(SUPPLIED DATA)

- - -

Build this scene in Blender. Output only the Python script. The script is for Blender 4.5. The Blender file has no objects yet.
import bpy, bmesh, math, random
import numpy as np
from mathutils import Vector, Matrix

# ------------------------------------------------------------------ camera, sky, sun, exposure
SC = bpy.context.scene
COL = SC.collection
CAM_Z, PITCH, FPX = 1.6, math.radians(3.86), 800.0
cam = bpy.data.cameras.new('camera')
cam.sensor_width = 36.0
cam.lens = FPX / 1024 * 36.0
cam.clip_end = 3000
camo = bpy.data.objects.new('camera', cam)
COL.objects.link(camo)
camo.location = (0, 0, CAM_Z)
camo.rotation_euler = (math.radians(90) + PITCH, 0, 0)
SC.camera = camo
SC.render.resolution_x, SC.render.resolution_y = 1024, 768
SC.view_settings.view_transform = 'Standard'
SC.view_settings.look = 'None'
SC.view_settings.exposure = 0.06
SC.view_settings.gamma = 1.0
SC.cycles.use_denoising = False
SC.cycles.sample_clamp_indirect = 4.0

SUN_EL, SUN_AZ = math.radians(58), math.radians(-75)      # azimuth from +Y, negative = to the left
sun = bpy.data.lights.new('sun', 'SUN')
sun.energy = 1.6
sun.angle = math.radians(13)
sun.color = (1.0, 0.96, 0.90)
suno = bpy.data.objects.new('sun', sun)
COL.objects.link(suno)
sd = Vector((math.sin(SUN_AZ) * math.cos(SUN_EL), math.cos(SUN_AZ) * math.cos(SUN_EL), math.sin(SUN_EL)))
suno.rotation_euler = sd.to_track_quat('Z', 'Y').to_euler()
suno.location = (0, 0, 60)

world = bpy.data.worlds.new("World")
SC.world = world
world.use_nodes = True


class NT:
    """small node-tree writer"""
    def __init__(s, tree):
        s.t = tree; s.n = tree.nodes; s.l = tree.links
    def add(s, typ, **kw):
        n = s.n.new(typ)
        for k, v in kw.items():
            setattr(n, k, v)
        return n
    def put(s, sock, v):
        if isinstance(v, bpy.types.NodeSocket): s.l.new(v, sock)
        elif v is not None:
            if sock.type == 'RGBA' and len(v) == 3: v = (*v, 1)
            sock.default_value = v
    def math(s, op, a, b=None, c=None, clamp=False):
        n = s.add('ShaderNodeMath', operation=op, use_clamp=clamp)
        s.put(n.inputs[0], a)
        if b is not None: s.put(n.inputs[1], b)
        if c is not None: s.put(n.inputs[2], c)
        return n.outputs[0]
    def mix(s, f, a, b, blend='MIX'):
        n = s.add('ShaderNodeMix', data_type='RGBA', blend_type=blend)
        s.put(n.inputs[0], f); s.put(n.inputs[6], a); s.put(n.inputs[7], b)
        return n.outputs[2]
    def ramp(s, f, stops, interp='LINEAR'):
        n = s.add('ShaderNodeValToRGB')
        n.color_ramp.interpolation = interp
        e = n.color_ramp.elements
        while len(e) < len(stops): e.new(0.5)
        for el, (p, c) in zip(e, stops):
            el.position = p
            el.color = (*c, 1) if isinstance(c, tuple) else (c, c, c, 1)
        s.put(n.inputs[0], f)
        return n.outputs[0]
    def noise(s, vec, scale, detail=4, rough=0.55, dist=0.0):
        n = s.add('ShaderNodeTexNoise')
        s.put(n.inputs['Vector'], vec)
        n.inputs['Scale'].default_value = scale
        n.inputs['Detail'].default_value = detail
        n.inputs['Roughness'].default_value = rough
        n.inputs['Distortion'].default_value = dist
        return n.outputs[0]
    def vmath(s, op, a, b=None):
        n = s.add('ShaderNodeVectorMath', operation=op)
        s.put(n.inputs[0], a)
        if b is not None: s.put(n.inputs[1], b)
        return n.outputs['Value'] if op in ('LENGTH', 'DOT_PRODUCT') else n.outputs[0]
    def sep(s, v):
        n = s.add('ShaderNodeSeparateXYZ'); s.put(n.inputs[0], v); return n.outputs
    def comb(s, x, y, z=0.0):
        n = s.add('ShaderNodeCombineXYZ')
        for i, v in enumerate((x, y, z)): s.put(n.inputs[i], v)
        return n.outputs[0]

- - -

Please write out exactly the lines from the start of the data through the line that contains "world.use_nodes = True", both ends included, and nothing else.

Build this scene in Blender. Output only the Python script. The script is for Blender 4.5. The Blender file has no objects yet.
import bpy, bmesh, math, random
import numpy as np
from mathutils import Vector, Matrix

# ------------------------------------------------------------------ camera, sky, sun, exposure
SC = bpy.context.scene
COL = SC.collection
CAM_Z, PITCH, FPX = 1.6, math.radians(3.86), 800.0
cam = bpy.data.cameras.new('camera')
cam.sensor_width = 36.0
cam.lens = FPX / 1024 * 36.0
cam.clip_end = 3000
camo = bpy.data.objects.new('camera', cam)
COL.objects.link(camo)
camo.location = (0, 0, CAM_Z)
camo.rotation_euler = (math.radians(90) + PITCH, 0, 0)
SC.camera = camo
SC.render.resolution_x, SC.render.resolution_y = 1024, 768
SC.view_settings.view_transform = 'Standard'
SC.view_settings.look = 'None'
SC.view_settings.exposure = 0.06
SC.view_settings.gamma = 1.0
SC.cycles.use_denoising = False
SC.cycles.sample_clamp_indirect = 4.0

SUN_EL, SUN_AZ = math.radians(58), math.radians(-75)      # azimuth from +Y, negative = to the left
sun = bpy.data.lights.new('sun', 'SUN')
sun.energy = 1.6
sun.angle = math.radians(13)
sun.color = (1.0, 0.96, 0.90)
suno = bpy.data.objects.new('sun', sun)
COL.objects.link(suno)
sd = Vector((math.sin(SUN_AZ) * math.cos(SUN_EL), math.cos(SUN_AZ) * math.cos(SUN_EL), math.sin(SUN_EL)))
suno.rotation_euler = sd.to_track_quat('Z', 'Y').to_euler()
suno.location = (0, 0, 60)

world = bpy.data.worlds.new("World")
SC.world = world
world.use_nodes = True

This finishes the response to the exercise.